Supplied data:
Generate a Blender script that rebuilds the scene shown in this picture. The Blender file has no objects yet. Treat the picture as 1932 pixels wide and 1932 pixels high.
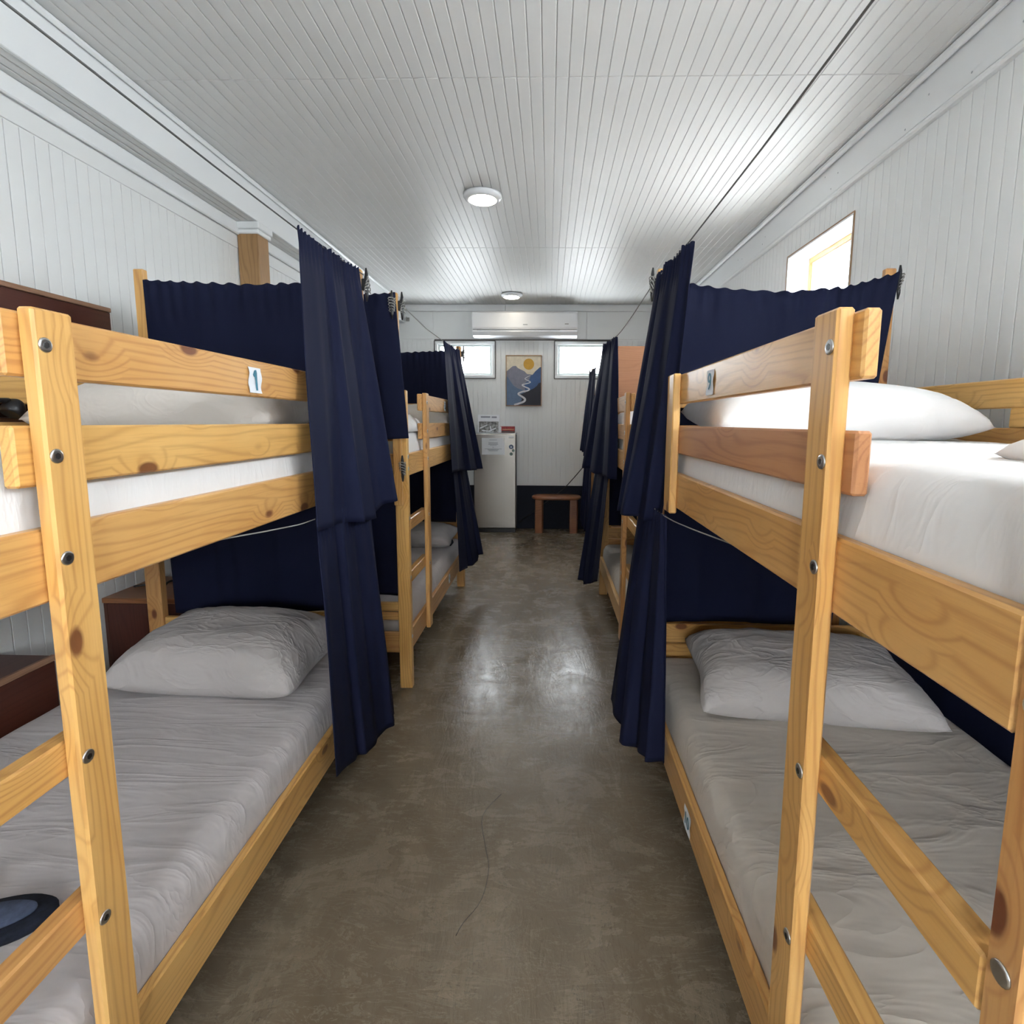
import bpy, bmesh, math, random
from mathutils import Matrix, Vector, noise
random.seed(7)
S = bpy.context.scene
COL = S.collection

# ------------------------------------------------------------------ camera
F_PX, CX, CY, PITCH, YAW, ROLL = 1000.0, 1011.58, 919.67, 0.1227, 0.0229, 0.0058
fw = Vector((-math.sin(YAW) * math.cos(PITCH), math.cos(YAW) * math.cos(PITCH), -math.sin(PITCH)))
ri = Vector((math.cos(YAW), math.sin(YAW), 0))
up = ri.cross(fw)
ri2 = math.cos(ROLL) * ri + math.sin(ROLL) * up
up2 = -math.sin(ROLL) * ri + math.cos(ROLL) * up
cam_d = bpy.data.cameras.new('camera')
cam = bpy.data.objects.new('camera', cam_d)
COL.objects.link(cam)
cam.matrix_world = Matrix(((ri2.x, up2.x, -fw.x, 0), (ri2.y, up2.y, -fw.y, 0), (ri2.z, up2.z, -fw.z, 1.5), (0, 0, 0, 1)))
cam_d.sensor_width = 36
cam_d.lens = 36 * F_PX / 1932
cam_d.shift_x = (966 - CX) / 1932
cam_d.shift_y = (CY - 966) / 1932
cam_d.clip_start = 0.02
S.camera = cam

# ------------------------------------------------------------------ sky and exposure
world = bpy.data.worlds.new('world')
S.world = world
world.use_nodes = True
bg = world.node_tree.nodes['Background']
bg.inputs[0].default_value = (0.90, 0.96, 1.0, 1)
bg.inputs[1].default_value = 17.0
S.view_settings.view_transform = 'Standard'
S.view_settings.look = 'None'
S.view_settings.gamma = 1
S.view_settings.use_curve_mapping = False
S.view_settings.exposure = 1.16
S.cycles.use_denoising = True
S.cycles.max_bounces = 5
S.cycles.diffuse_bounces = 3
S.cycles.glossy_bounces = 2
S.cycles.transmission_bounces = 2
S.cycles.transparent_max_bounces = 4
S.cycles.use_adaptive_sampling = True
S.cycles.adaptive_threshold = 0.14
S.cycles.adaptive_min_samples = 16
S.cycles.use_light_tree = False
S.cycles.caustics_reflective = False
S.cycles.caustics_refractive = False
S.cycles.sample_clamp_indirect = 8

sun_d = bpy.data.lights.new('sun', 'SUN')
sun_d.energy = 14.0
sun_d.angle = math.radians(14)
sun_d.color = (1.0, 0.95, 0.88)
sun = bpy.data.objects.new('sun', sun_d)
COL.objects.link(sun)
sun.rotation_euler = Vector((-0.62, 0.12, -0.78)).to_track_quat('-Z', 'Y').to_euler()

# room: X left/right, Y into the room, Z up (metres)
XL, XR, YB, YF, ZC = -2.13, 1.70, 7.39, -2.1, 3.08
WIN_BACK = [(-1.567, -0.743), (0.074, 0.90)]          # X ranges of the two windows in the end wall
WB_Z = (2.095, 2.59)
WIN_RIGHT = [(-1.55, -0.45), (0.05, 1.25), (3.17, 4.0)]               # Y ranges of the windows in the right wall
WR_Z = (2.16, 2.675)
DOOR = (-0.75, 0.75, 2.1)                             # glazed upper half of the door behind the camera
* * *
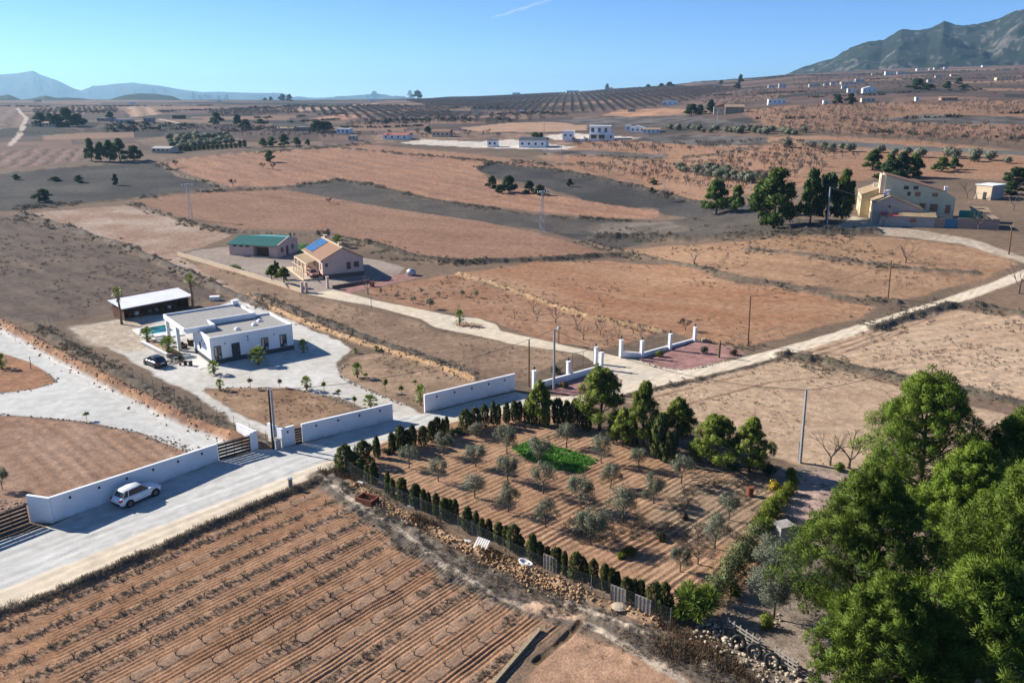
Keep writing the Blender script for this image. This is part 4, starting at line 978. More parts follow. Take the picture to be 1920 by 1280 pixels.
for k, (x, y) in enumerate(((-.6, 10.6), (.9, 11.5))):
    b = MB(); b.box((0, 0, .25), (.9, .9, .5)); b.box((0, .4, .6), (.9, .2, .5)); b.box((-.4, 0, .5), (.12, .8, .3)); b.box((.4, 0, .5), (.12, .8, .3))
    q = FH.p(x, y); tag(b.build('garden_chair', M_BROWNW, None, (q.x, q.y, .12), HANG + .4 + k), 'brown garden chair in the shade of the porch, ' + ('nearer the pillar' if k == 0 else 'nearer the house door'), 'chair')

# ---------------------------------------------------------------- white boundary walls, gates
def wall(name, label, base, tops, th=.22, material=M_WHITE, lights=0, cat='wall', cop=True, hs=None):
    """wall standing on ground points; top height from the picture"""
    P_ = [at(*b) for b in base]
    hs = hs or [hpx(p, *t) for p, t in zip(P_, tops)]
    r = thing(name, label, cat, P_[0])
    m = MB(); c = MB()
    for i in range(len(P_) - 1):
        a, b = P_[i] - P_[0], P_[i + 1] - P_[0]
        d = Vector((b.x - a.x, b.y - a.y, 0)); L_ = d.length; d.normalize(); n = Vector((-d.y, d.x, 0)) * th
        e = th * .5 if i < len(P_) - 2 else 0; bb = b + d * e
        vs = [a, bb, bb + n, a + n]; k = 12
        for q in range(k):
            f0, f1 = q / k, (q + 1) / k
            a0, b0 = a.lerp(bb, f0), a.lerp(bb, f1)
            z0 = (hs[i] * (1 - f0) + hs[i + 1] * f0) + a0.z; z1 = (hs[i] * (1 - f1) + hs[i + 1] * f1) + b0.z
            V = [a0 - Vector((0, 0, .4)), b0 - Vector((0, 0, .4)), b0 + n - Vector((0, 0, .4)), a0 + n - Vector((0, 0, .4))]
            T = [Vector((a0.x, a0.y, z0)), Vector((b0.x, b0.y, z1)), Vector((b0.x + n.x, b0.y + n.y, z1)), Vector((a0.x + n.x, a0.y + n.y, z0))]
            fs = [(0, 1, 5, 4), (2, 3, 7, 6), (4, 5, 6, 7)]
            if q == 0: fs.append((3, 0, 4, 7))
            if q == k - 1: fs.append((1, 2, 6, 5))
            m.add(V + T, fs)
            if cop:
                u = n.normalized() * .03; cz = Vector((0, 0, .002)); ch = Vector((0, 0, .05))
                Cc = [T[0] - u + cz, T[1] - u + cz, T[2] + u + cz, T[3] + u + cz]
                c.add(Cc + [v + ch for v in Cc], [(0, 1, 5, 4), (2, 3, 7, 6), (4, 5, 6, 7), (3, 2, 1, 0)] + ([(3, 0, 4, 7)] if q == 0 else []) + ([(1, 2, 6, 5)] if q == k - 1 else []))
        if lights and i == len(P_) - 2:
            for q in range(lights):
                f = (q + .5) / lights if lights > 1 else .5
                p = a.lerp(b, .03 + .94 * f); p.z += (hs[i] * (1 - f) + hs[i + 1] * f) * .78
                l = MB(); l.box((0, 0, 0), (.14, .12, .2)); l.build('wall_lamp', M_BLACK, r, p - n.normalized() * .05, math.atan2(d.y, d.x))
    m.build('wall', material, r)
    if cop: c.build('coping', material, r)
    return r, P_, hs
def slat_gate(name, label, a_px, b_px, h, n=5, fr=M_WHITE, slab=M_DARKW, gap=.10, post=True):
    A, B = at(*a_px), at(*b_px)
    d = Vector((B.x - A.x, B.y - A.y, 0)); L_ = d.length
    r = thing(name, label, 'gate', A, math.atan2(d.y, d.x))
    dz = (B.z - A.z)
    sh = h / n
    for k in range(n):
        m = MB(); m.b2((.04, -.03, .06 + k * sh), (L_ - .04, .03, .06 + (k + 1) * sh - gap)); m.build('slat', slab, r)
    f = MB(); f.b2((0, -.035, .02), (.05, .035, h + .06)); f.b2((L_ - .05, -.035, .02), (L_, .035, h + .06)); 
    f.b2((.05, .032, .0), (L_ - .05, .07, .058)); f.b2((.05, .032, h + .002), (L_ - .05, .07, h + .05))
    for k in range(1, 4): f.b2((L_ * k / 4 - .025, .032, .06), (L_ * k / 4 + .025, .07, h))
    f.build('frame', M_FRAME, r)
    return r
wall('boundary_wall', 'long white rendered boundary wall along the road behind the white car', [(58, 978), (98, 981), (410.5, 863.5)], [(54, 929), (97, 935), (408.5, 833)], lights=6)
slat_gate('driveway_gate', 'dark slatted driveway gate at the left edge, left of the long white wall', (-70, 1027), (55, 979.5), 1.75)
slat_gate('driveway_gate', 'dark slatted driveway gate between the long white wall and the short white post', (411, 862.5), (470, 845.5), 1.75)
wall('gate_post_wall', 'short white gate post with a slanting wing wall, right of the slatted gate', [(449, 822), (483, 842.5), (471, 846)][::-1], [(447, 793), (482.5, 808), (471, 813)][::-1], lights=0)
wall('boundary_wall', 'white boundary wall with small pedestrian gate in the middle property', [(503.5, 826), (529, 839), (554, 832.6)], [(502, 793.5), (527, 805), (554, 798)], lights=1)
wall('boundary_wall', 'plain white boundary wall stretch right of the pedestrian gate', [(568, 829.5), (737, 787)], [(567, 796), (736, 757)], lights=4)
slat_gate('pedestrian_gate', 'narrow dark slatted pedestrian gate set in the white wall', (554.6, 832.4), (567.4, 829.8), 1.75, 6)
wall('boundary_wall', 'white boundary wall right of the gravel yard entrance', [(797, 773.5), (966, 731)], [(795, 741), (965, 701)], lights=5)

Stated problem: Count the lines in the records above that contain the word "picture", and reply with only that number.

Output below: 3